┌─ Dataset extract

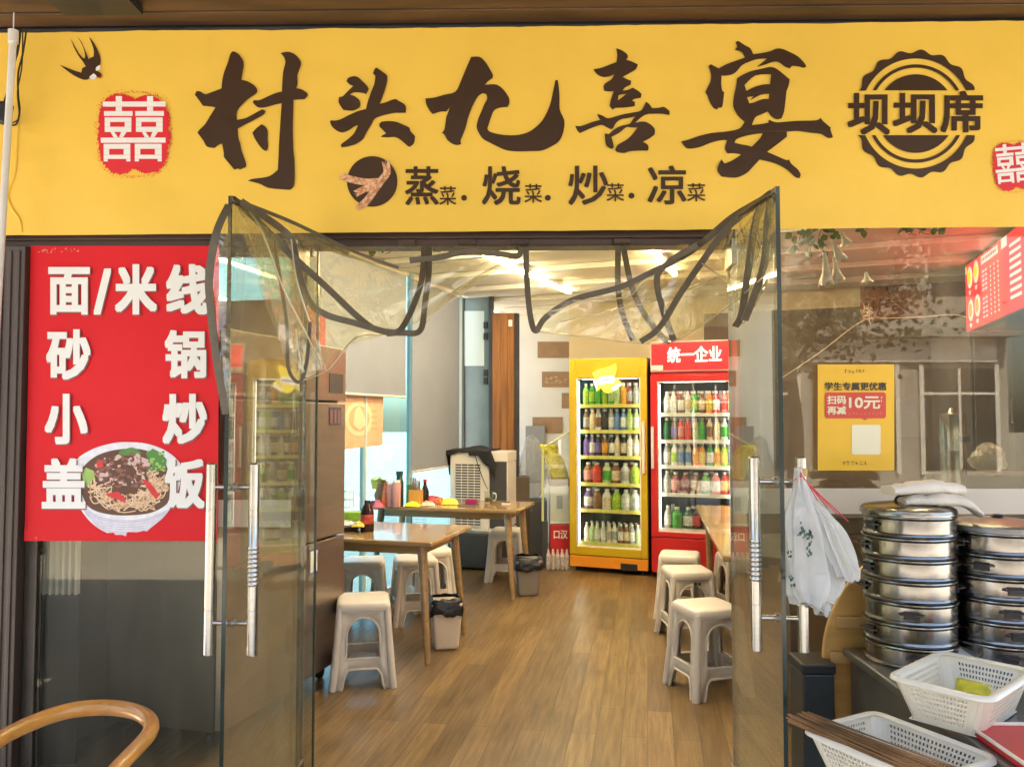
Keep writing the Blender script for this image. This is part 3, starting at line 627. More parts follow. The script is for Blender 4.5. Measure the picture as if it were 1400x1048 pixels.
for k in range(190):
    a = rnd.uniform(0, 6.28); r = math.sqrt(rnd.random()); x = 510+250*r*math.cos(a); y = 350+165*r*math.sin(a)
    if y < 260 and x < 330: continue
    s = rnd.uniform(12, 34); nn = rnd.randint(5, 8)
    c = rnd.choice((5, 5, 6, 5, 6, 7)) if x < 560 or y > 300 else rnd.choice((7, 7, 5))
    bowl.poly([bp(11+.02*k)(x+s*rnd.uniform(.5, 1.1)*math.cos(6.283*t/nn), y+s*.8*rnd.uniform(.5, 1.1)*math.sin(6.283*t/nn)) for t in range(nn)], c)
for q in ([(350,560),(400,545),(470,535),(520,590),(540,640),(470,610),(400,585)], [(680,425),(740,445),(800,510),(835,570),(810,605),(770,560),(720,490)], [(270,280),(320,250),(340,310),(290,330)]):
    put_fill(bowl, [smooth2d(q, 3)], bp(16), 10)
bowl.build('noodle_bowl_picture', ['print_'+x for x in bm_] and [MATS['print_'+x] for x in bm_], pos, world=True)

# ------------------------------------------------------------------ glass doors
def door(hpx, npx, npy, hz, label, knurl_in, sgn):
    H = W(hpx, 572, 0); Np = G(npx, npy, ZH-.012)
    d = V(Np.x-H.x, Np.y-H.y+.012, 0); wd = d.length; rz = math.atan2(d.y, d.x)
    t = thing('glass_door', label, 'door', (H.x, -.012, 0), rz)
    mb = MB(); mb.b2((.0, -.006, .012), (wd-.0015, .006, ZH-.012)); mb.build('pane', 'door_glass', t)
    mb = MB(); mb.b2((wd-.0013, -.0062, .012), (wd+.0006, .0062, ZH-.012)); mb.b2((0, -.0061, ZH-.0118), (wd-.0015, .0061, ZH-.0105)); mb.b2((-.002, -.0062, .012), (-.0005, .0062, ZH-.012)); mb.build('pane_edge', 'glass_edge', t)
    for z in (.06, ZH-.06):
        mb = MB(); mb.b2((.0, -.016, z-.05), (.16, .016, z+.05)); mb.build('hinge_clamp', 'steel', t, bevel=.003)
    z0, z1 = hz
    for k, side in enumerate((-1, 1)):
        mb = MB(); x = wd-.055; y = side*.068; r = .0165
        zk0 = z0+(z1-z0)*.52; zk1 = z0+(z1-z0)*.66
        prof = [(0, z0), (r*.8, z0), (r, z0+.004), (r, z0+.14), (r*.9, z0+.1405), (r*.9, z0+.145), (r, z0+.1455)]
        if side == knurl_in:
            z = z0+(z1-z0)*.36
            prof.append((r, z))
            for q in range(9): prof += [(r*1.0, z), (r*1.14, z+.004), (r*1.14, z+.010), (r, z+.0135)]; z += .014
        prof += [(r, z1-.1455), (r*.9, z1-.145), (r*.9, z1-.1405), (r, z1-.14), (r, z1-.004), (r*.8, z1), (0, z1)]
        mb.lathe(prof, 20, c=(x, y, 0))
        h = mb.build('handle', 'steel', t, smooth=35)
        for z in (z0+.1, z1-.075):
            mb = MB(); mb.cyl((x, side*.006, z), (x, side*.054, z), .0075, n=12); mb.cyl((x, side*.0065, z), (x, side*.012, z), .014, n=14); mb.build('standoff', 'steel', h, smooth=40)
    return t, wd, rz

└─

* _To do_: Copy exactly the lines running from the beginning of the listing through the line that has "bowl.build('noodle_bowl_picture', ['print_'+x for". Drop the pictures.

* _Solution to this problem_:
Keep writing the Blender script for this image. This is part 3, starting at line 627. More parts follow. The script is for Blender 4.5. Measure the picture as if it were 1400x1048 pixels.
for k in range(190):
    a = rnd.uniform(0, 6.28); r = math.sqrt(rnd.random()); x = 510+250*r*math.cos(a); y = 350+165*r*math.sin(a)
    if y < 260 and x < 330: continue
    s = rnd.uniform(12, 34); nn = rnd.randint(5, 8)
    c = rnd.choice((5, 5, 6, 5, 6, 7)) if x < 560 or y > 300 else rnd.choice((7, 7, 5))
    bowl.poly([bp(11+.02*k)(x+s*rnd.uniform(.5, 1.1)*math.cos(6.283*t/nn), y+s*.8*rnd.uniform(.5, 1.1)*math.sin(6.283*t/nn)) for t in range(nn)], c)
for q in ([(350,560),(400,545),(470,535),(520,590),(540,640),(470,610),(400,585)], [(680,425),(740,445),(800,510),(835,570),(810,605),(770,560),(720,490)], [(270,280),(320,250),(340,310),(290,330)]):
    put_fill(bowl, [smooth2d(q, 3)], bp(16), 10)
bowl.build('noodle_bowl_picture', ['print_'+x for x in bm_] and [MATS['print_'+x] for x in bm_], pos, world=True)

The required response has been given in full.